Ambient Mode for Chrome OS has been a long development process. After all, we began discussing this new, upcoming feature all the way back in July of 2019, so it’s been on the radar for nearly a year at this point. The concept is pretty simple, giving Chromebooks a lock screen that feels a bit more akin to what we see on Chromecast, Android TV, and Android phones (the devices with Ambient Display) at this point. With a few, glanceable pieces of info, your lockscreen can become way more useful than simply a place to get logged in from.

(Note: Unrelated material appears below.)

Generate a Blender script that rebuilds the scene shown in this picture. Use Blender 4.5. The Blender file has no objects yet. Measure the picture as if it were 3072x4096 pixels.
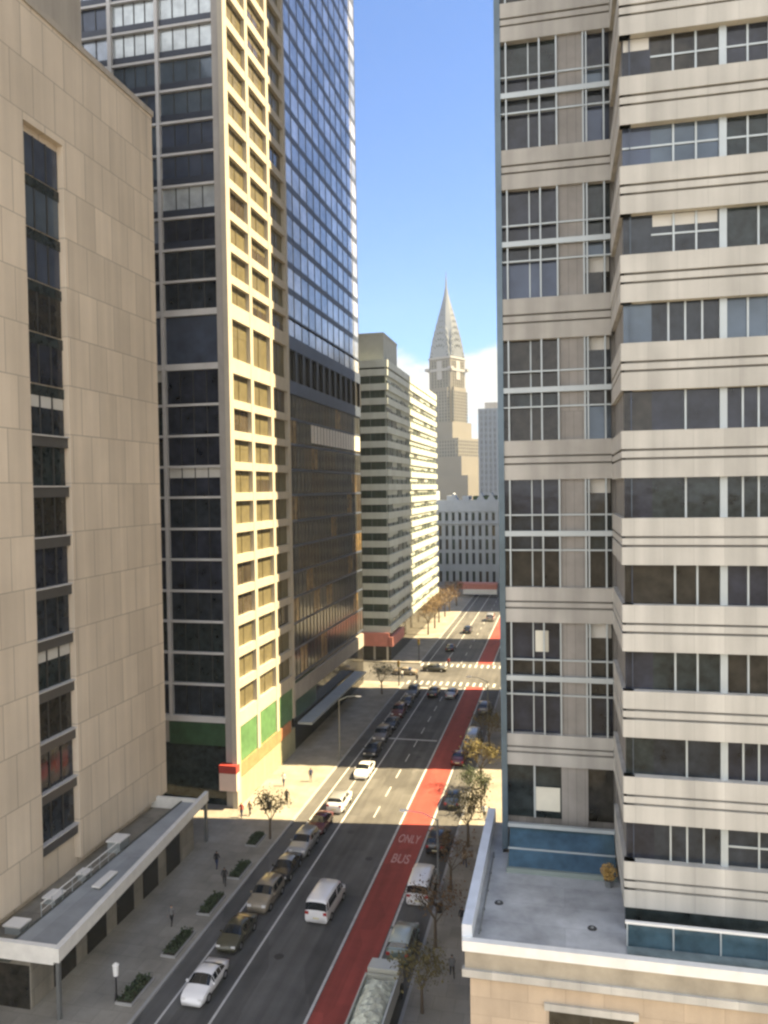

Thus far, Ambient Mode on Chrome OS hasn’t been all that useful or well demonstrated. Instead, the flag for the feature has only triggered a slideshow of random photos on your desktop when you device is locked. Nice to look at? I suppose. Useful? Not even a little bit. While we can’t be hard on a feature that technically hasn’t launched, the lack of movement on it over the past few months has definitely moved it to back burner status. We’ve had hints that widget support was on the way for the Ambient Mode on Chrome OS, but up until now, the only user-facing feature we’ve seen in play is the ability to use your Google Photos as the slideshow source: but even that feature is half-baked and lacks any sort of customization for now.
What we’re seeing in the Developer Channel of Chrome OS 85, however, is the first real step forward in UI for Ambient Mode that we’ve seen since the lockscreen feature first showed up. When turning on the flag at this point in Chrome OS 85, Google Photos support works out of the box (still without customization options) and when the lock screen is triggered, two new widgets appear in the bottom-left portion of your screen: a clock and weather forcast.
If you’ve seen the basic home screen on a Chromecast or Android TV’s native sleep screen, you’ll instantly be familiar with the look and feel Google is going for. For now, it needs some work as the widgets are sat right on top of the shut down and sign out buttons. It is by all counts still a work in progress, but it is progress nonetheless. If this leads to small, snackable content on the lock screen like calendar notifications or other Nest Hub-like actions, I think this could end up being useful in a handful of ways. I still think a small dock for something like the Lenovo Chromebook Duet would be insanely useful once this Ambient Mode is fully realized. An affordable little tablet could pull double duty as a Smart Display when not needed if it had a simple dock to drop down into for those off hours.
While it is clear there is more work to be done on Ambient Mode, it is exciting to see it take a decent step forward and it has me feeling like it might be about time for Google to fully engage around this feature and get it finished up and rolled out roughly a year out from its inception. We’ll be keeping a closer eye on this feature than we have recently and, hopefully, we’ll see it fully roll out later in 2020.